Real-time vehicle relocation and charging optimization for one-way electric carsharing systems

Abstract

This study investigates a real-time vehicle relocation and charging strategy (RT-VR&CS) problem for the one-way electric carsharing services considering demand dynamics and practical nonlinear charging profile. The RT-VR&CS problem aims to develop a fast and robust algorithm to determine the real-time relocation and charging strategies for electric vehicles (EVs) with the goal of maximizing the profit of carsharing operators. A dynamic algorithmic framework based on a rolling time horizon is first established.
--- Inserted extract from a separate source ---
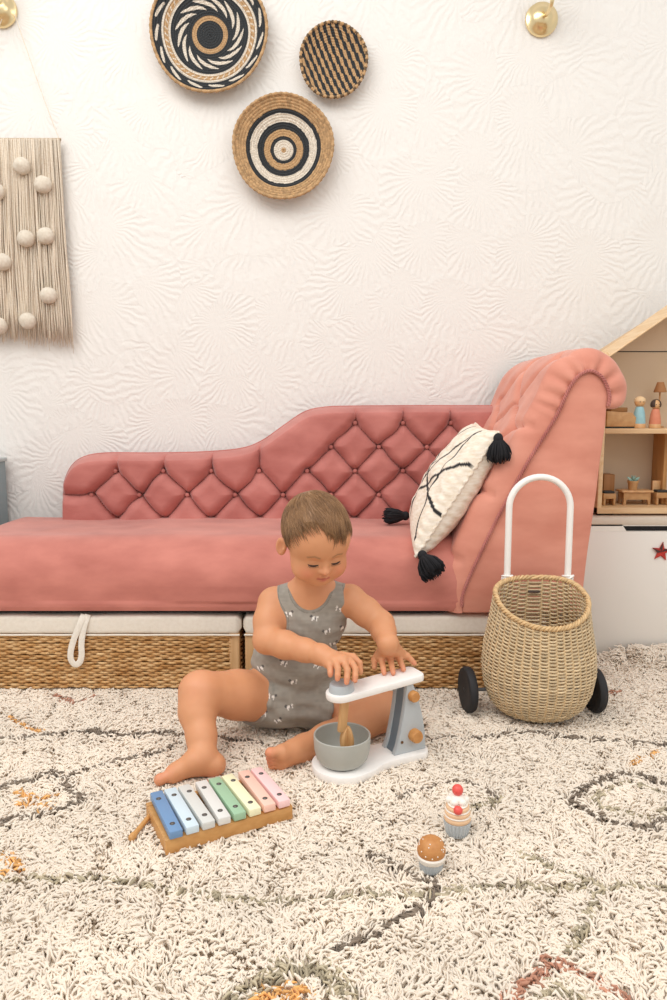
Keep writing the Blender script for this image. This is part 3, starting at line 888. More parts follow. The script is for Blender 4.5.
for pts in ([(22, 166), (26, 238.5), (27.5, 321)], [(43, 184.5), (45.5, 236), (48.5, 295.5), (50, 338)]):
    MB().tube(spline([W(x, y, WY - .014) for x, y in pts], 6), .0018, 6, col=lin('E8DECF')).build('ball_cord', YARN, hl, color=True)
MB().tube(spline([W(59, 139, WY), W(40, 88, WY), W(20, 30, WY), W(14, 12, WY)], 6), .0012, 6, col=lin('F3ECE0')).build('hanging_string', YARN, hl, color=True)
MB().tube(spline([W(-40, 139, WY), W(-20, 88, WY), W(-2, 30, WY), W(5, 12, WY)], 6), .0012, 6, col=lin('F3ECE0')).build('hanging_string', YARN, hl, color=True)

# ------------------------------------------------------------------ brass wall lights
BRASS = mat('brass', 'EBD5A6', .28, metal=1.0)


def sconce(px, py, label):
    c = W(px, py, WALL_Y - .03); t = thing('wall_light', label, 'wall light', (c.x, WALL_Y, c.z), 'brass wall lights')
    z = c.z
    MB().lathe([(0, -.002), (.040, -.002), (.046, .004), (.044, .010), (.034, .015), (.030, .022), (.020, .030), (0, .034)], (c.x, WALL_Y - .002, z), axis=(0, -1, 0), sides=44).build('backplate', BRASS, t)
    MB().tube(spline([(c.x, WALL_Y - .03, z), (c.x, WALL_Y - .06, z - .012), (c.x + .002, WALL_Y - .095, z - .004), (c.x + .002, WALL_Y - .100, z + .030)], 8), .0055, 12).build('arm', BRASS, t)
    MB().lathe([(0, .024), (.010, .025), (.026, .034), (.034, .046), (.036, .050), (.033, .050), (.022, .040), (.012, .036), (0, .036)], (c.x + .002, WALL_Y - .100, z), sides=36).build('drip_cup', BRASS, t)
    MB().lathe([(.0115, .0365), (.0115, .11), (.009, .112), (0, .112)], (c.x + .002, WALL_Y - .100, z), sides=24).build('candle_sleeve', mat('candle_sleeve', 'EFE7D6', .5), t)
    MB().lathe([(.006, .1125), (.014, .13), (.0155, .142), (.010, .162), (0, .178)], (c.x + .002, WALL_Y - .100, z), sides=24).build('bulb', mat('bulb_glass', 'F4F0E6', .15), t)
    return t


sconce(544, 15, 'brass wall light alone on the wall above the scrolled head end')
sconce(-3, 6, 'brass wall light at the corner, from whose fitting the yarn hanging hangs')
# ------------------------------------------------------------------ shaggy rug
rug = MB().box((-1.35, .28, FLOOR_Z), (1.45, 1.862, FLOOR_Z + .0125), .003).build('shaggy_rug', mat('rug_backing', 'F6E9D5', .95))
tag(rug, 'cream shaggy rug with dark brown diamond lines and rust and ochre motifs', 'rug')
DKB, OLV, RST, OCH = lin('7E7062'), lin('B0A48B'), lin('B8866F'), lin('D8A566')
LINES = [
    (DKB, .009, [(-40, 745), (0, 738), (66, 735), (89, 731), (122, 736), (168, 733), (200, 738), (260, 742)]),
    (DKB, .006, [(178, 744), (153, 754), (102, 764), (66, 776)]),
    (DKB, .009, [(-30, 795), (0, 789), (30, 781), (51, 772), (66, 782), (79, 795), (84, 801), (60, 809), (25, 818), (-30, 830)]),
    (OCH, .010, [(10, 795), (30, 799), (56, 797)]), (OCH, .008, [(12, 806), (50, 808)]),
    (OCH, .008, [(6, 719), (20, 725), (38, 732)]),
    (RST, .007, [(56, 695), (66, 702), (76, 703), (98, 696)]), (RST, .006, [(210, 784), (222, 780)]),
    (OLV, .007, [(-30, 885), (0, 883), (30, 878), (87, 877), (127, 883), (168, 888), (204, 896), (275, 900), (355, 897), (441, 892), (510, 888), (588, 886), (667, 888), (720, 890)]),
    (OCH, .010, [(-20, 880), (0, 876), (14, 872), (20, 864), (8, 856), (-20, 850)]),
    (OLV, .015, [(225, 1004), (255, 985), (286, 965), (316, 970), (338, 985), (356, 1004)]),
    (OCH, .014, [(262, 1000), (286, 984), (306, 990)]), (OCH, .010, [(280, 995), (310, 1002)]),
    (DKB, .008, [(372, 856), (400, 868), (431, 885), (439, 893), (426, 903), (386, 926), (355, 943), (330, 953)]),
    (OLV, .008, [(517, 853), (547, 865), (588, 880), (598, 888), (592, 908), (572, 946)]),
    (RST, .010, [(505, 1002), (532, 984), (552, 961), (582, 974), (630, 998)]),
    (OLV, .008, [(540, 998), (556, 985), (580, 1000)]),
    (DKB, .008, [(424, 741), (452, 737), (480, 739), (508, 734), (544, 733), (576, 738), (612, 740), (667, 746), (720, 750)]),
    (DKB, .011, [(570, 802), (588, 787), (624, 773), (645, 778), (667, 784), (700, 796), (667, 818), (644, 828), (616, 822), (590, 814), (570, 802)]),
    (OLV, .008, [(590, 802), (604, 792), (626, 783), (650, 788), (680, 798), (655, 815), (620, 812), (590, 802)]),
    (OCH, .005, [(634, 764), (645, 757), (656, 752)]), (RST, .006, [(596, 692), (606, 695), (622, 691)]),
    (DKB, .005, [(396, 800), (412, 792), (440, 785), (470, 782), (500, 800)]), (OLV, .006, [(455, 812), (480, 806), (500, 798)]),
]


def rug_pile():
    sp = .0060
    gx, gy = np.meshgrid(np.arange(-1.33, 1.44, sp), np.arange(.32, 1.855, sp), indexing='ij')
    B = np.stack([gx.ravel(), gy.ravel()], 1) + RNG.uniform(-.5, .5, (gx.size, 2)) * sp
    x, y = B[:, 0], B[:, 1]
    vis = (np.abs(x) < .50 * y + .16) & (y > .62)
    far = ~vis
    keep = vis | (RNG.uniform(size=len(B)) < .30)
    keep &= ~((y > 1.73) & (x < .52))
    B = B[keep]; far = far[keep]; n = len(B)
    # clumps lean together: direction from smooth noise
    th = vnoise(B, 28, 1) * 9.0 + vnoise(B, 7, 2) * 5.0
    ln = .5 + .9 * vnoise(B, 40, 3)
    hill = (vnoise(B, 16, 4) - .5) * .006
    edge = np.exp(-((B[:, 1] - 1.85) / .05) ** 2) * np.clip((B[:, 0] - .66) * 8, 0, 1) * .045     # the rug rides up at the chest
    SD = 2
    base = np.repeat(np.arange(n), SD); m = len(base)
    d = th[base] + RNG.normal(0, .8, m); L = (.009 + .008 * ln[base]) * RNG.uniform(.75, 1.2, m)
    L = np.where(far[base], L * 1.25, L)
    rad = np.where(far[base], .0027, .0022) * RNG.uniform(.8, 1.25, m)
    r0 = np.stack([B[base, 0], B[base, 1], np.full(m, FLOOR_Z + .011) + edge[base]], 1) + RNG.normal(0, .0016, (m, 3)) * (1, 1, .2)
    D = np.stack([np.cos(d), np.sin(d), np.zeros(m)], 1); Up = np.array([0, 0, 1.0])
    H = (.0125 + hill[base] + RNG.normal(0, .0018, m))
    t = np.array([0, .4, .75, 1.0]); q = np.zeros((m, 4, 3))
    for k, s in enumerate(t):
        q[:, k] = r0 + D * (L * (s ** 1.7) * .95)[:, None] + Up * (H * np.sin(min(1.0, s * 1.08) * 1.62) * (1 - .12 * s * s))[:, None]
    wv = RNG.normal(0, .0012, (m, 4, 3)); wv[:, 0] = 0; q += wv
    S = np.stack([-D[:, 1], D[:, 0], np.zeros(m)], 1)
    rr = rad[:, None] * np.array([1.0, 1.15, 1.0, .45])[None]
    V = np.zeros((m, 4, 3, 3)); 
    for j, a in enumerate((math.pi / 2, math.pi * 7 / 6, math.pi * 11 / 6)):
        nrm = S * math.cos(a) + Up * math.sin(a)
        V[:, :, j] = q + nrm[:, None, :] * rr[..., None]
    idx = np.arange(m)[:, None] * 12; F = []
    for k in range(3):
        for j in range(3):
            j2 = (j + 1) % 3
            F.append(np.concatenate([idx + k * 3 + j, idx + k * 3 + j2, idx + (k + 1) * 3 + j2, idx + (k + 1) * 3 + j], 1))
    F = np.concatenate(F, 0)
    # dyed yarn: the pattern of the rug
    Bj = B[base] + RNG.normal(0, .002, (m, 2)) + (D * L[:, None] * .6)[:, :2]; Bw = Bj + (vnoise(Bj, 20, 7)[:, None] - .5) * .010
    tone = RNG.uniform(.92, 1.02, m) * (.93 + .12 * vnoise(Bj, 10, 8)); warm = vnoise(Bj, 3, 9)
    c = (np.array(lin('F6EADA'))[None] * (1 - warm[:, None] * .5) + np.array(lin('F2E4D2'))[None] * warm[:, None] * .5) * tone[:, None]
    for cc, w, pts in LINES:
        P = [tuple(G(px, py, 0)[:2]) for px, py in pts]
        dd = poly_dist(Bw, P); pr = np.clip(1.25 - dd / (w * .85), 0, 1); hit = RNG.uniform(size=m) < pr * .93
        c[hit] = np.array(cc)[None] * RNG.uniform(.75, 1.45, hit.sum())[:, None]
    col = np.repeat(c, 12, 0)
    m_ = mat('rug_yarn', 'FFFFFF', .95, attr='col', sheen=.15)
    o = np_mesh('pile', V.reshape(-1, 3), F, m_, rug, col)
    o['kind'] = 'stuff'
    print('rug strands', m)


rug_pile()
# ------------------------------------------------------------------ wheeled rattan cart
WICK = mat('wicker', 'FFFFFF', .6, 'EFE6DA', 300, attr='col', bump=.3, bscale=700, vary=.6)
cy0 = 1.515; cx = W(537, 690, cy0).x
cart = thing('doll_cart', 'wicker toy cart with white looped handle and black wheels beside the chaise head end', 'toy cart', (cx, cy0, 0))


def cart_section(s):
    """half-width, front reach, back reach and centre height at parameter s (0 bottom .. 1 rim)"""
    hw = np.interp(s, [0, .04, .12, .25, .42, .6, .8, 1], [.040, .078, .098, .1115, .1175, .114, .104, .0965])
    fr = np.interp(s, [0, .04, .12, .25, .42, .6, .8, 1], [.040, .066, .084, .098, .104, .100, .090, .082])
    bk = np.interp(s, [0, .04, .12, .25, .42, .6, .8, 1], [.030, .048, .056, .062, .064, .062, .058, .054])
    return hw, fr, bk


def cart_pt(s, a, off=0.0):
    hw, fr, bk = cart_section(s)
    ca, sa = np.cos(a), np.sin(a)
    ex = 1.0
    x = (hw + off) * ca
    yy = np.where(sa < 0, sa * (fr + off), np.sign(sa) * np.abs(sa) ** .62 * (bk + off))
    x = np.where(sa > 0, np.sign(ca) * np.abs(ca) ** .72 * (hw + off), x)
    zr = .004 + s * (.262 + .030 * np.clip(sa, -1, 1) - .016 * np.clip(-sa, 0, 1))         # rim is high at the back, dips at the front
    zr = np.where(s < .12, .004 + zr * 1.0 - .004, zr)
    return np.stack([cx + x, cy0 + yy - .010 * s, zr + 0 * x], -1)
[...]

Specifically, the entire planning horizon is divided into a series of sub-horizons, and a static vehicle relocation and charging strategy (S-VR&CS) problem is subsequently addressed over each sub-horizon in regard to the latest rental information known up to the beginning of the sub-horizon. For each static problem, we employ a set-packing-type formulation and a column-generation-based solution method. In particular, a multi-label method is developed to generate activity trajectories (i.e., columns) incorporating vehicle relocation and charging strategy for the first static problem, whereas the activity trajectories for the subsequent static problems are efficiently generated in an online environment by leveraging the existing activity trajectories generated for the previous static problem and employing a reactive column generation process. Numerical experiments on randomly generated instances and a case study based on a one-way carsharing company in China, i.e., EVCARD, are conducted to demonstrate the efficiency of the proposed solution method. The impacts of algorithm-related parameters, the demand dynamism, the service charge, and the relocation cost on the performance of one-way electric carsharing systems are also analyzed.